Um grupo de mulheres corajosas realizou um ato de defesa no local. Uma pequena, mas simbolicamente importante oposição para combater os religiosos que tomaram conta daquela área, chegando a forçar a porta, com a total anuência dos policiais que lá estavam e pouco fizeram para conter os fanáticos, mesmo diante dos berros e cantorias bíblicas realizadas em áreas onde se exige estrito silêncio, chamando os envolvidos no procedimento de “assassinos”.

Já está mais do que na hora de a população brasileira e das entidades que buscam defender valores humanos e democráticos se mobilizarem para travar a escalada de poder desses grupos de extremistas antes que cheguem as eleições municipais. É esse nível de organização social que garantirá menores chances de candidatos ligados a associações religiosas se elegerem. Não podemos esquecer que foi justamente a falta dessa organização conjunta que permitiu sua ascensão.

Conheço muitas mulheres que realizaram aborto. Muitas delas com a anuência dos pais. Muitas delas da classe alta e da classe média. Muitas delas crentes a Deus. E em nenhum dos os casos havia problemas de estupro ou abuso. Mas meramente para garantir uma espécie de “virgindade moral”, além da liberdade que seria ameaçada diante das responsabilidades de criar um filho. Em todos os casos, os homens envolvidos na relação concordaram, quando não pressionaram, para a realização dos abortos. Todos maiores de idade. Nenhum foi punido. Não os julguei na época, mas expus minhas críticas.

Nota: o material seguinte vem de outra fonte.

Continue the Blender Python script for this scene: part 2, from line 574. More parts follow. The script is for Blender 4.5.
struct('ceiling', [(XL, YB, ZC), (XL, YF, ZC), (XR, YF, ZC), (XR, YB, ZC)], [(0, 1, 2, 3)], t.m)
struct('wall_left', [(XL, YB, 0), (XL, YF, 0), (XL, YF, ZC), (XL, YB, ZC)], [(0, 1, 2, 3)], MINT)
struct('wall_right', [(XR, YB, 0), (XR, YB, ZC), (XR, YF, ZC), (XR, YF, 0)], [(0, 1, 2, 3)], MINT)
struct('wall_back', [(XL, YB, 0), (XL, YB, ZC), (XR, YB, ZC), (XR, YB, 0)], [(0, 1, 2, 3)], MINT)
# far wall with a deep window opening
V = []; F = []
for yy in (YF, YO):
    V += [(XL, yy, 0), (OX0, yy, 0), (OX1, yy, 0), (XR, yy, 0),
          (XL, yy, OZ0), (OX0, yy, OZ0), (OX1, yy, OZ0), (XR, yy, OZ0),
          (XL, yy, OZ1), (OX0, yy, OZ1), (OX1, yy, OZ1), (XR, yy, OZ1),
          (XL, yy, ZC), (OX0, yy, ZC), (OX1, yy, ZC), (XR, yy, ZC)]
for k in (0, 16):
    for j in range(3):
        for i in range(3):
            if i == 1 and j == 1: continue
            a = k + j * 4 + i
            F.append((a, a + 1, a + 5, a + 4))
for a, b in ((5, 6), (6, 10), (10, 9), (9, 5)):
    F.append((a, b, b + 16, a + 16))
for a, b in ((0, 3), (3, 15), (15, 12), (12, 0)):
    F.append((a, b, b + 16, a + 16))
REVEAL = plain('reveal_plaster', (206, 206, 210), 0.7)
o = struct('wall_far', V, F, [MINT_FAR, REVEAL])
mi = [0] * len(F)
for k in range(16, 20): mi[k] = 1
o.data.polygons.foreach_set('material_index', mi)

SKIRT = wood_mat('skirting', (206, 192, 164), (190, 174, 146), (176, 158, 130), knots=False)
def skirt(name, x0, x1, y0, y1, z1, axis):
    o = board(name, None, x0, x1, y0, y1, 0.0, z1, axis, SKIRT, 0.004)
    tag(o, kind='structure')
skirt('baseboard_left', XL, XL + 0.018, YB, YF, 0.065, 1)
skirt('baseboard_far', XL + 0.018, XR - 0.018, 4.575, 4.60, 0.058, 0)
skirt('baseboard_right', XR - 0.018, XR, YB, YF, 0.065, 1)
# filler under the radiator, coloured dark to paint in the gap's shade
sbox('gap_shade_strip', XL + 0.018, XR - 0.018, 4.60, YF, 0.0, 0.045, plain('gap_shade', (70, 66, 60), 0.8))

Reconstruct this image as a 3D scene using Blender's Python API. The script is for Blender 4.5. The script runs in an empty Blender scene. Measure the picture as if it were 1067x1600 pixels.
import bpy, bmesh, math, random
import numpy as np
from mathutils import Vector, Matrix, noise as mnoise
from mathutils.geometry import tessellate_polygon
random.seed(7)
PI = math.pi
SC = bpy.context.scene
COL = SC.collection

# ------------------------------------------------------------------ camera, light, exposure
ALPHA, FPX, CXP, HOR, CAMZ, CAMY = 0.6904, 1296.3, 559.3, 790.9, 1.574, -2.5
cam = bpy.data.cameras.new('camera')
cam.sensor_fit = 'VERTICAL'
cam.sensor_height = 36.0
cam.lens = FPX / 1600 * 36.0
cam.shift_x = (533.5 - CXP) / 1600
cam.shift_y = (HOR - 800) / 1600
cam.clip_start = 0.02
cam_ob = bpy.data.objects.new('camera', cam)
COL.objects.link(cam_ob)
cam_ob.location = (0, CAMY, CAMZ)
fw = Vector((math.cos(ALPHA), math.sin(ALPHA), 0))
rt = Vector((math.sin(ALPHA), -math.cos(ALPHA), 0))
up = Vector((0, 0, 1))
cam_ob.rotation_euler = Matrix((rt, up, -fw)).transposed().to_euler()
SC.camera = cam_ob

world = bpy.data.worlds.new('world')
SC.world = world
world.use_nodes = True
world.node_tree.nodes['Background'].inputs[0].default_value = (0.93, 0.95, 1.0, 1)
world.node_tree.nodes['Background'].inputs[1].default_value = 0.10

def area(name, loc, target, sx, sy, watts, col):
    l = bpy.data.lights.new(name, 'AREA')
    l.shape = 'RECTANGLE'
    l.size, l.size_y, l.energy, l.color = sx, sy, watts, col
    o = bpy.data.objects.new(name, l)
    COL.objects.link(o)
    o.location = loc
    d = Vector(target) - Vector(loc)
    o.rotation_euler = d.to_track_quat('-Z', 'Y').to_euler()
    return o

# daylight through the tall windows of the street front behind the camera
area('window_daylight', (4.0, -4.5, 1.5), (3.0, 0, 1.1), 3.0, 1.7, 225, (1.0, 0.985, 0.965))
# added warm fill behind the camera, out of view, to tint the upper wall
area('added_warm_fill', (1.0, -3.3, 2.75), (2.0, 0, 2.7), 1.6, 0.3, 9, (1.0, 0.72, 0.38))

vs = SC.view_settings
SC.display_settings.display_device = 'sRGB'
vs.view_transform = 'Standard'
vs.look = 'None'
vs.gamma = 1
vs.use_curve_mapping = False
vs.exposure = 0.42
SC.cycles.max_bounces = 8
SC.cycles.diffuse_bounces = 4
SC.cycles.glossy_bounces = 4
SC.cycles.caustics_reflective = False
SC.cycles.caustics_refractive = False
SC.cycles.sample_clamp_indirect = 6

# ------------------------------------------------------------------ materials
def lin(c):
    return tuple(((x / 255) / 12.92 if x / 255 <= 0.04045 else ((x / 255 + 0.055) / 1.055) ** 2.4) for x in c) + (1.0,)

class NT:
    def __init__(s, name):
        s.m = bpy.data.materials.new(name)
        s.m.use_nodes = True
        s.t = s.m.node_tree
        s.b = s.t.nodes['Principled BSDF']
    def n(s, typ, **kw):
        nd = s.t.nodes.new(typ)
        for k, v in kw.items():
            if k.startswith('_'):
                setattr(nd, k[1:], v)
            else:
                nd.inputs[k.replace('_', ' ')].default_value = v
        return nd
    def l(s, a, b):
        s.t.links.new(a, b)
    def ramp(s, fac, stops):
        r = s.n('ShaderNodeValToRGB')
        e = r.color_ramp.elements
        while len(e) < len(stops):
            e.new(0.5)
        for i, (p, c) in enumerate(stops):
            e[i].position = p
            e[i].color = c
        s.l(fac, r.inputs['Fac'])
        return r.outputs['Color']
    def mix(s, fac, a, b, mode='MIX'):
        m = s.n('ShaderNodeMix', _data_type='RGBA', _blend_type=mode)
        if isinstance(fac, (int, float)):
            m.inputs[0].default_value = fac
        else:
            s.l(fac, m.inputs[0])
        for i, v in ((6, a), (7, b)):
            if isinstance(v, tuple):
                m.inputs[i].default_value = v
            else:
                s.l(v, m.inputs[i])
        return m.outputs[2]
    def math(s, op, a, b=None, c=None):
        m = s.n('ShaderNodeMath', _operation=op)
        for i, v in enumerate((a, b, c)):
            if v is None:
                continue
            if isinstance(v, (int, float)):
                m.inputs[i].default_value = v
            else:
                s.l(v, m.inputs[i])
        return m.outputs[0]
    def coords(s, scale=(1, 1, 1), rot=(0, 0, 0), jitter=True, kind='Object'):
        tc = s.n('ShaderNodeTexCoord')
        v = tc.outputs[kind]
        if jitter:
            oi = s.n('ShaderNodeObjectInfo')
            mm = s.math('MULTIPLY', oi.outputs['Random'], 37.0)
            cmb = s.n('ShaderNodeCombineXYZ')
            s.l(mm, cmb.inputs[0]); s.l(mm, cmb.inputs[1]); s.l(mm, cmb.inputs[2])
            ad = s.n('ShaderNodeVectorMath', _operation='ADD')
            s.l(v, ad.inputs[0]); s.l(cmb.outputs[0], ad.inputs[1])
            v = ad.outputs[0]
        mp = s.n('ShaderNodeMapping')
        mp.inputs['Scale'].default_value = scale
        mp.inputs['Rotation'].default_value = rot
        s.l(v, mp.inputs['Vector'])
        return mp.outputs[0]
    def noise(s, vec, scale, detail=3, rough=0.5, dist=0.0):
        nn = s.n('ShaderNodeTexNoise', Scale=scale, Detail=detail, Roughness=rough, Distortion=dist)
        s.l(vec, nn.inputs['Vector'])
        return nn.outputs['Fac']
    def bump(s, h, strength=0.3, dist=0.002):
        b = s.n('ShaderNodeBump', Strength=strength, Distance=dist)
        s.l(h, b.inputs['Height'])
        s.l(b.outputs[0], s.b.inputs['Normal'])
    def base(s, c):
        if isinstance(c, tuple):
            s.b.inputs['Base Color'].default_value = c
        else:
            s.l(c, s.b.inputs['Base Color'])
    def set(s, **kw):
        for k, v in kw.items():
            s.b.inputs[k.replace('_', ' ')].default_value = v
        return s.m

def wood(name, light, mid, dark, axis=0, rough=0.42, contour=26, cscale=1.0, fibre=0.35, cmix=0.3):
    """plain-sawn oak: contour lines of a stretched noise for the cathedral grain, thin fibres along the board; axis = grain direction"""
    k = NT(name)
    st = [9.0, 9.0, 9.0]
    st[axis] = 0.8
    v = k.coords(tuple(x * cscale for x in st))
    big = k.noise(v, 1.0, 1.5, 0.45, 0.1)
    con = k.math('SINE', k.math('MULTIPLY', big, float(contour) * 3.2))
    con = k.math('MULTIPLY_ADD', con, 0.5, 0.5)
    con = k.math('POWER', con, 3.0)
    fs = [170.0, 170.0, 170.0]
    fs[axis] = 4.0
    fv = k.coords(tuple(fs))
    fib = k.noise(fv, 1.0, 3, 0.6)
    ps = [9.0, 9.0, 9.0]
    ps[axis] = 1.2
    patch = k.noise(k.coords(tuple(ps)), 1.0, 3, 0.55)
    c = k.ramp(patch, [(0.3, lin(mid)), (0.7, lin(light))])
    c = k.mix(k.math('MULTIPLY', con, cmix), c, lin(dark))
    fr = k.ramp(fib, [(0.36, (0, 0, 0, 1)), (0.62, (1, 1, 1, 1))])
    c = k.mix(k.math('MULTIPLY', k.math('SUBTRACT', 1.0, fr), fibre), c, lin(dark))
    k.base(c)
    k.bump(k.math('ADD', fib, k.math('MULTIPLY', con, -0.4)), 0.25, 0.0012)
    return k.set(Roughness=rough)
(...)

Então, não posso concordar com o julgamento social impetrado contra a menina de apenas dez anos vivendo em uma situação de extrema vulnerabilidade. Tanto que os abusos se arrastaram por quatro longos anos. Abusos que podem envolver três homens diferentes. Todos do núcleo familiar. Vale lembrar que os casos de abusos de menor não se restringem àquelas famílias em situação de pobreza, ocorrendo muitas vezes em classes sociais mais altas.

O que surge como consolo para a garotinha é que a família aceitou fazer parte do programa de Apoio e Proteção às Vítimas e Familiares de Violência. A menina partiria para um novo endereço tendo de “renascer”, assumindo uma nova identidade. Quanto à sua infância, nenhuma oração será capaz de restaurá-la, não é?